The giant is here. Ever since Irrational Games released “Bioshock” in 2007, gamers everywhere have been waiting to see what the company was going to make next. That game has arrived, and it has some big shoes to fill.
“Bioshock Infinite” takes the player back to 1912, putting them in the role of Booker Dewitt, a man deep in gambling debt. With the promise of having his debt wiped away, Booker is sent to the flying city of Columbia to find a girl named Elizabeth and bring her back to New York.
It plays a lot like a first-person shooter. You run and gun your way through the game, fighting off numerous different enemies using a variety of weapons and supernatural powers called Vigors (“Infinite’s” equivalent of the original’s Plasmids). With these Vigors, you can possess enemies, summon flocks of murderous crows, or do a variety of other crazy things.
Combined with the different weapons, the Vigors let you play the game in exactly the way you want. If you want to fight from a distance, you can distract enemies, stun them, or turn them against each other while you pick them off with a sniper rifle. If close combat is more your thing, you can use super speed to get in close and blast enemies away with a shotgun. It’s a lot of fun to experiment with new combinations and immensely satisfying when you find a new, powerful combo. Guns and Vigors can even be upgraded to further customize your play-style.
There are some balance issues, though some combinations are downright broken. Quite early in the game, I found a Vigor called Bucking Bronco, which let me suspend enemies in the air. Soon after, I got an upgrade for it that caused the effect to refresh and jump to new targets every time I killed a suspended enemy. After that, fights became an exercise in knocking enemies into the air and killing them one by one as the resets left them suspended endlessly. There were still some challenges now and then, but most fights were a joke. I found several of these broken combinations during my play-through and have heard about many others.
The balance problems are not helped by the game’s ease. Playing on medium, I probably died less than ten times in the entire game. If you want a challenge, hard difficulty is much more satisfying.
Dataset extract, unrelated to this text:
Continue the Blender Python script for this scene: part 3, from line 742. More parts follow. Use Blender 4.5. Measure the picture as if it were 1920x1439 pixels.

Gameplay issues aside, the thing that any fan of the original “Bioshock” is going to care about is the story, and “Infinite” delivers. The game is about American exceptionalism gone wrong. A self-proclaimed prophet called Comstock built the floating city of Columbia. A haven for the “true American,” the city seems like a utopia, but racism, classism, and xenophobia boil just under the surface. Unlike many other games, these are not issues that “Infinite” shies away from. Instead, the game tackles them head on. It is not afraid to force the player to do things and make decisions that will make them uncomfortable. If anything, the story in “Infinite” thrives on that discomfort. The game wants to leave an emotional impact.
Another thing that is going to leave an impact is Elizabeth, the girl with reality tearing superpowers that the game sends you to find. After rescuing her from her prison, Elizabeth becomes your constant companion and the focal point. She is totally unlike any AI companion in any videogame. She does the standard stuff like helping you out in combat, but it’s the stuff that happens outside of fighting that really makes the difference. When you watch her explore the world around her, smelling a flower, admiring a painting, or mourning over a dead body, Elizabeth seems like a real person. She doesn’t behave like the robotic AI’s tied to your hip in so many other games; her emotions are real. You keep playing “Infinite” because you want to help her solve her problems, because you want to see her happy.
The best thing I can say about “Infinite” is that it sticks with you. The story twists and turns, and by the end, everything you thought you knew about the game has been turned on its head. A day hasn’t gone by since I beat the game that I haven’t thought about it, and I’ll still be thinking about it for a long time to come.